Conspiracy theories about Russia suggest that the awful prospect for the USA is of a global superpower with the domestic politics of the Philippines or Argentina.

“One of the most pathetic aspects of human history is that every civilization expresses itself most pretentiously, compounds its partial and universal values most convincingly, and claims immortality for its finite existence at the very moment when the decay which leads to death has already begun.” — Reinhold Niebuhr

 

If the allegations about Russia holding a “sex tape” on President-elect Trump were to be proved true, he would of course have to resign or be impeached. Quite apart from the moral issues involved, a man guilty of such appalling recklessness, stupidity and irresponsibility should not be employed as a janitor or window-cleaner by any government in the world.

But although these allegations have been around behind the scenes ever since Trump first emerged as a serious contender for the Republican nomination, not one shred of verifiable evidence for them has yet been produced. All we have is the word of a conveniently vanished former British intelligence officer (and if anyone thinks that is a reliable source, then there is a dodgy dossier that I would like to sell them) that he had the information from unnamed Russian intelligence sources, backed by suggestions by unnamed US intelligence sources that this information is credible.

In any other context, such a story would be dismissed out of hand as a plot by sections of Western intelligence determined to wreck any attempt at reconciliation with Russia. And indeed, the lack of any actual evidence for the story was why for the best part of a year the media refused to publish it, until BuzzFeed did so a few days ago.

By its very nature, this story cannot be proved or disproved except by the Russian intelligence services, who cannot do so; because if they have such a tape they cannot reveal it without destroying a US president with whom they hope to co-operate and doing appalling permanent damage to US-Russian relations, and when they say that they don’t have it they are automatically disbelieved by all those people in the West determined to think the worst of Trump and of Russia.

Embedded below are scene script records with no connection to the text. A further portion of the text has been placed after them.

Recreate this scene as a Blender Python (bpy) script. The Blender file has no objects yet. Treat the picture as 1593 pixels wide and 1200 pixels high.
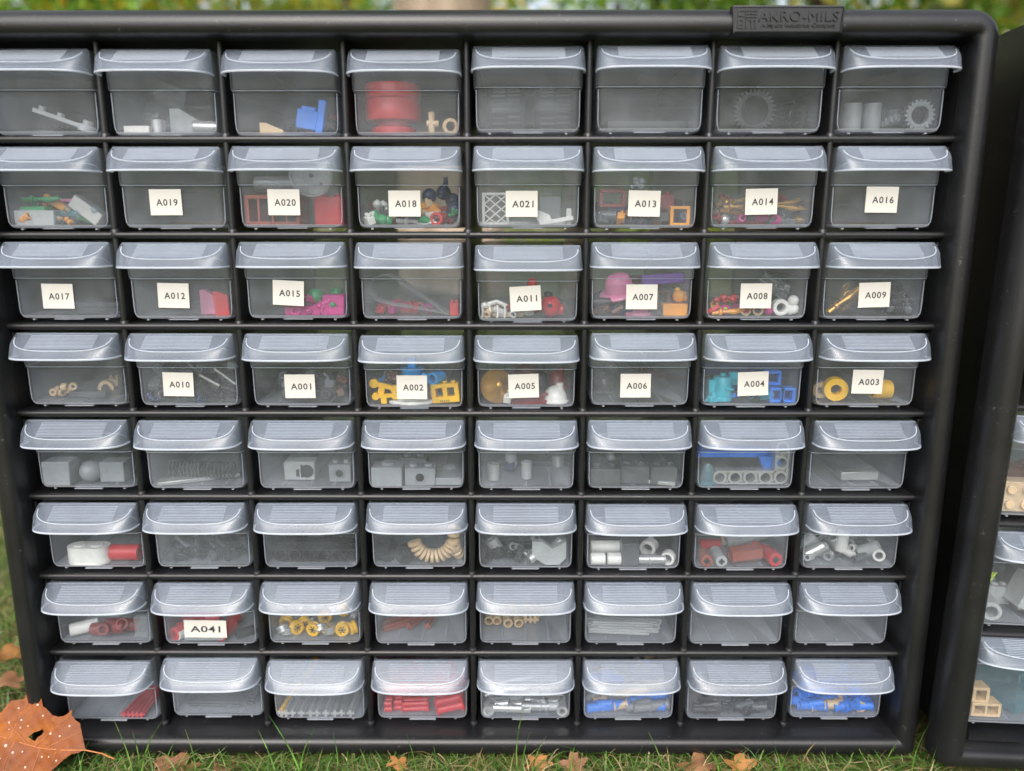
import bpy, bmesh, math, random
import numpy as np
from mathutils import Vector, Matrix, Euler
from mathutils.geometry import delaunay_2d_cdt
R = math.radians
random.seed(7)
rng = np.random.default_rng(7)
# ------------------------------------------------------------------ camera, sky, sun, exposure
# plan in millimetres: X right, Y away, Z up; Z = 0 is the cabinet's upper inner edge, the lawn lies at -GZ
GZ = 384.0
def W(x, y, z): return Vector((x * .001, y * .001, (z + GZ) * .001))
CX, CY, CZ, YAW, PIT, F = 23.09, -391.19, -87.68, .00317, .2029, 1200.0
scene = bpy.context.scene
C = scene.collection
cd = bpy.data.cameras.new('camera'); cam = bpy.data.objects.new('camera', cd); C.objects.link(cam)
cam.location = W(CX, CY, CZ); cam.rotation_euler = (math.pi / 2 - PIT, 0, YAW)
cd.sensor_width = 36; cd.lens = 36 * F / 1593; cd.clip_start = .01; cd.clip_end = 2000
cd.dof.use_dof = True; cd.dof.focus_distance = .40; cd.dof.aperture_fstop = 5.0
scene.camera = cam
world = bpy.data.worlds.new('World'); scene.world = world; world.use_nodes = True
nt = world.node_tree; nt.nodes.clear()
wo = nt.nodes.new('ShaderNodeOutputWorld'); bg = nt.nodes.new('ShaderNodeBackground')
sky = nt.nodes.new('ShaderNodeTexSky'); sky.sky_type = 'NISHITA'; sky.sun_disc = False
SUN_EL, SUN_AZ = 46, 192
sky.sun_elevation = R(SUN_EL); sky.sun_rotation = R(SUN_AZ); sky.dust_density = 4; sky.air_density = 1.0; sky.ozone_density = 1
hs = nt.nodes.new('ShaderNodeHueSaturation'); hs.inputs['Saturation'].default_value = .42
nt.links.new(sky.outputs[0], hs.inputs['Color']); nt.links.new(hs.outputs[0], bg.inputs[0])
bg.inputs[1].default_value = .15; nt.links.new(bg.outputs[0], wo.inputs[0])
sl = bpy.data.lights.new('sun', 'SUN'); sl.energy = 1.3; sl.angle = R(60); sl.color = (1, .95, .88)
sun = bpy.data.objects.new('sun', sl); C.objects.link(sun)
# sky's sun_rotation runs clockwise from +Y seen from above
sd = Vector((math.sin(R(SUN_AZ)) * math.cos(R(SUN_EL)), math.cos(R(SUN_AZ)) * math.cos(R(SUN_EL)), math.sin(R(SUN_EL))))
sun.rotation_euler = sd.to_track_quat('Z', 'Y').to_euler()
scene.view_settings.view_transform = 'Standard'; scene.view_settings.look = 'None'
scene.view_settings.exposure = .90; scene.view_settings.gamma = 1; scene.view_settings.use_curve_mapping = False
scene.cycles.max_bounces = 10; scene.cycles.diffuse_bounces = 3; scene.cycles.glossy_bounces = 3
scene.cycles.transmission_bounces = 4; scene.cycles.transparent_max_bounces = 24
scene.cycles.caustics_reflective = False; scene.cycles.caustics_refractive = False
scene.cycles.use_denoising = True

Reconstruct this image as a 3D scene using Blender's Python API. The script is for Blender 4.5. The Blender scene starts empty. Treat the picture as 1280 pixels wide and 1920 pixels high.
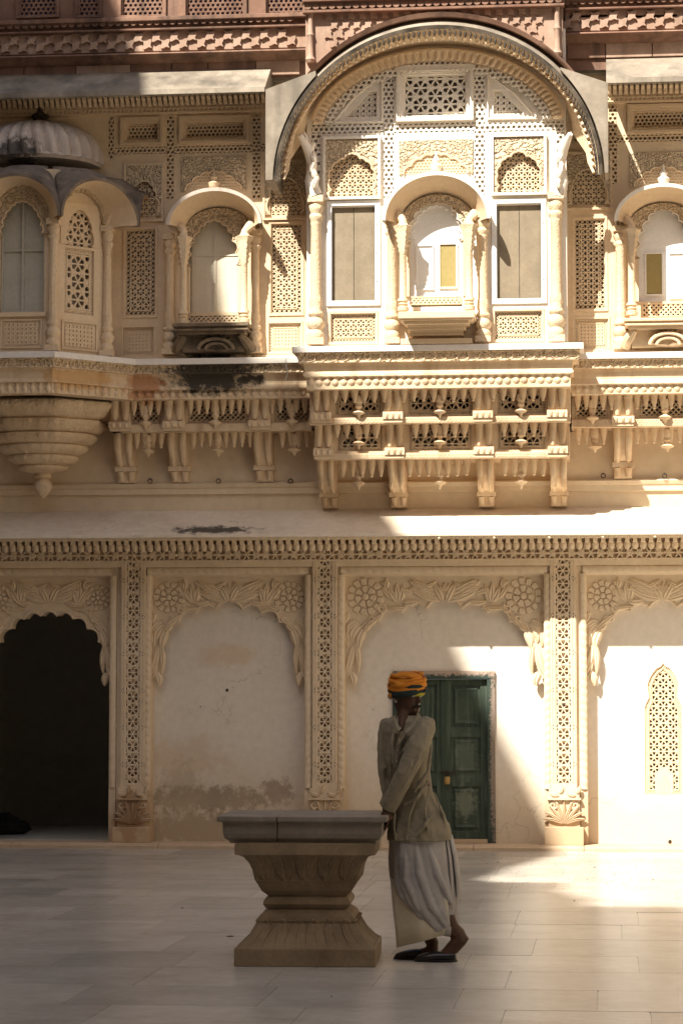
import bpy, math, random
from mathutils import Vector, Matrix
random.seed(7)
PI = math.pi
scene = bpy.context.scene
col = scene.collection
# ------------------------------------------------------------------ camera
F = 4800.0                       # focal length in photo pixels (photo 1280 x 1920)
CAM = Vector((2.65, -25.0, 1.5))
YAW = math.atan(510 / F); PITCH = math.atan(340 / F)
cam = bpy.data.cameras.new('camera'); cam_o = bpy.data.objects.new('camera', cam); col.objects.link(cam_o)
cam.sensor_fit = 'VERTICAL'; cam.sensor_height = 24.0; cam.lens = 24.0 * F / 1920.0
cam.clip_start = 0.1; cam.clip_end = 2000
cam_o.location = CAM; cam_o.rotation_euler = (PI / 2 + PITCH, 0, YAW)
scene.camera = cam_o
# ------------------------------------------------------------------ sky, sun, exposure
SUN = Vector((0.57, 1.0, -1.30)).normalized()       # direction the sunlight travels
elev = math.asin(-SUN.z)
w = bpy.data.worlds.new('World'); scene.world = w; w.use_nodes = True
nt = w.node_tree; bg = nt.nodes['Background']
sky = nt.nodes.new('ShaderNodeTexSky'); sky.sky_type = 'NISHITA'; sky.sun_disc = False
sky.sun_elevation = elev; sky.sun_rotation = math.atan2(-SUN.x, -SUN.y)
sky.dust_density = 3.0; sky.air_density = 1.0; sky.ozone_density = 0.6
nt.links.new(sky.outputs[0], bg.inputs[0]); bg.inputs[1].default_value = 0.072
sun = bpy.data.lights.new('sun', 'SUN'); sun_o = bpy.data.objects.new('sun', sun); col.objects.link(sun_o)
sun.energy = 5.0; sun.angle = math.radians(0.55); sun.color = (1.0, 0.945, 0.84)
sun_o.rotation_euler = SUN.to_track_quat('-Z', 'Y').to_euler(); sun_o.location = (-10, -20, 40)
vs = scene.view_settings; vs.view_transform = 'Standard'; vs.look = 'None'; vs.gamma = 1.0
vs.exposure = 1.17; vs.use_curve_mapping = False
scene.cycles.max_bounces = 10; scene.cycles.diffuse_bounces = 8
# ------------------------------------------------------------------ photo pixel -> place, at a stated distance out from the lower wall
_f = Vector((-math.sin(YAW) * math.cos(PITCH), math.cos(YAW) * math.cos(PITCH), math.sin(PITCH)))
_r = Vector((math.cos(YAW), math.sin(YAW), 0)); _u = _r.cross(_f)
def P(px, py, o=0.0):
    d = _f + _r * ((px - 640) / F) + _u * ((960 - py) / F)
    t = (-o - CAM.y) / d.y
    q = CAM + d * t
    return q.x, q.z
def PX(px, o=0.0, py=800): return P(px, py, o)[0]
def PZ(py, o=0.0, px=640): return P(px, py, o)[1]
def G(px, py):                                      # a point of the paving
    d = _f + _r * ((px - 640) / F) + _u * ((960 - py) / F)
    q = CAM + d * (-CAM.z / d.z); return q.x, q.y
S = lambda o=0.0: (25.0 - o) / F                     # metres per photo pixel, roughly
# ------------------------------------------------------------------ mesh building
class MB:
    def __init__(s): s.v = []; s.f = []
    def add(s, vs_, fs): b = len(s.v); s.v += vs_; s.f += [tuple(i + b for i in f) for f in fs]; return s
    def box(s, x0, x1, y0, y1, z0, z1):
        return s.add([(x0,y0,z0),(x1,y0,z0),(x1,y1,z0),(x0,y1,z0),(x0,y0,z1),(x1,y0,z1),(x1,y1,z1),(x0,y1,z1)],
              [(0,1,5,4),(1,2,6,5),(2,3,7,6),(3,0,4,7),(4,5,6,7),(3,2,1,0)])
    def quad(s, a, b, c, d): return s.add([a,b,c,d], [(0,1,2,3)])
    def prism(s, poly, y0, y1, back=False, bev=0.0):   # poly (x,z); y0 = front
        n = len(poly); b = len(s.v)
        s.v += [(x, y0, z) for x, z in poly] + [(x, y1, z) for x, z in poly]
        s.f.append(tuple(range(b, b + n)))
        for i in range(n): j = (i + 1) % n; s.f.append((b+i, b+n+i, b+n+j, b+j))
        if back: s.f.append(tuple(range(b + 2*n - 1, b + n - 1, -1)))
        return s
    def prism_yz(s, poly, x0, x1):                     # side profile (y,z) extruded along x
        n = len(poly); b = len(s.v)
        s.v += [(x0, y, z) for y, z in poly] + [(x1, y, z) for y, z in poly]
        s.f.append(tuple(range(b, b+n))); s.f.append(tuple(range(b+2*n-1, b+n-1, -1)))
        for i in range(n): j = (i+1) % n; s.f.append((b+i, b+j, b+n+j, b+n+i))
        return s
    def rings(s, rings, cap0=True, cap1=True, closed=True):
        n = len(rings[0]); b = len(s.v)
        for r in rings: s.v += [tuple(p) for p in r]
        for k in range(len(rings) - 1):
            for i in range(n if closed else n - 1):
                j = (i + 1) % n
                s.f.append((b+k*n+i, b+k*n+j, b+(k+1)*n+j, b+(k+1)*n+i))
        if cap0 and closed: s.f.append(tuple(range(b+n-1, b-1, -1)))
        if cap1 and closed: s.f.append(tuple(range(b+(len(rings)-1)*n, b+len(rings)*n)))
        return s
    def lathe(s, cx, cy, prof, seg=12, mod=None, rot=0.0):   # prof (r,z[,flute])
        R = []
        for p in prof:
            r, z = p[0], p[1]; fl = p[2] if len(p) > 2 else 0.0
            R.append([(cx + r*(1+fl*math.cos((mod or 0)*(rot+2*PI*i/seg)))*math.cos(rot+2*PI*i/seg),
                       cy + r*(1+fl*math.cos((mod or 0)*(rot+2*PI*i/seg)))*math.sin(rot+2*PI*i/seg), z) for i in range(seg)])
        return s.rings(R)
    def tube(s, pts, rad, seg=6):
        R = []; n = len(pts)
        for i, p in enumerate(pts):
            p = Vector(p); a = Vector(pts[max(0,i-1)]); c = Vector(pts[min(n-1,i+1)])
            t = (c - a).normalized(); h = Vector((0,1,0)) if abs(t.y) < .9 else Vector((1,0,0))
            u = t.cross(h).normalized(); v = t.cross(u)
            r = rad[i] if isinstance(rad, (list,tuple)) else rad
            R.append([tuple(p + u*(r*math.cos(2*PI*k/seg)) + v*(r*math.sin(2*PI*k/seg))) for k in range(seg)])
        return s.rings(R)
    def sweep(s, path, prof):            # path (x,o) in plan, prof (extra out, z); mitred
        N = []
        for i in range(len(path)):
            ns = []
            for a, b in ((i-1, i), (i, i+1)):
                if a < 0 or b >= len(path): continue
                dx, do = path[b][0]-path[a][0], path[b][1]-path[a][1]; l = math.hypot(dx, do); ns.append((-do/l, dx/l))
            if len(ns) == 1: N.append(ns[0])
            else:
                mx, mo = ns[0][0]+ns[1][0], ns[0][1]+ns[1][1]; d = 1 + ns[0][0]*ns[1][0]+ns[0][1]*ns[1][1]
                N.append((mx/d, mo/d))
        R = [[(p[0]+n[0]*e, -(p[1]+n[1]*e), z) for e, z in prof] for p, n in zip(path, N)]
        s.rings(R, closed=False)
        return s
    def map(s, fn, start=0): s.v[start:] = [fn(*p) for p in s.v[start:]]; return s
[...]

So this rancid story will almost certainly never be ended one way or another – as was doubtless the expectation of its manufacturers if, in fact, it was manufactured. It will simply lurk around for years, weakening the Trump administration and blocking attempts at better relations with Russia, until the Trump administration comes to an end, when – like the Whitewater stories about the Clintons - it will retire again to its natural home on the wilder shores of the internet.

But the damage will have been done, and American democracy further poisoned, as it has been over the years by equally irresponsible and unproven conspiracy theories about Democratic presidents assiduously peddled by Republican extremists. Breitbart – to take only one example - should pay attention to this, and learn that all sides can play this miserable game.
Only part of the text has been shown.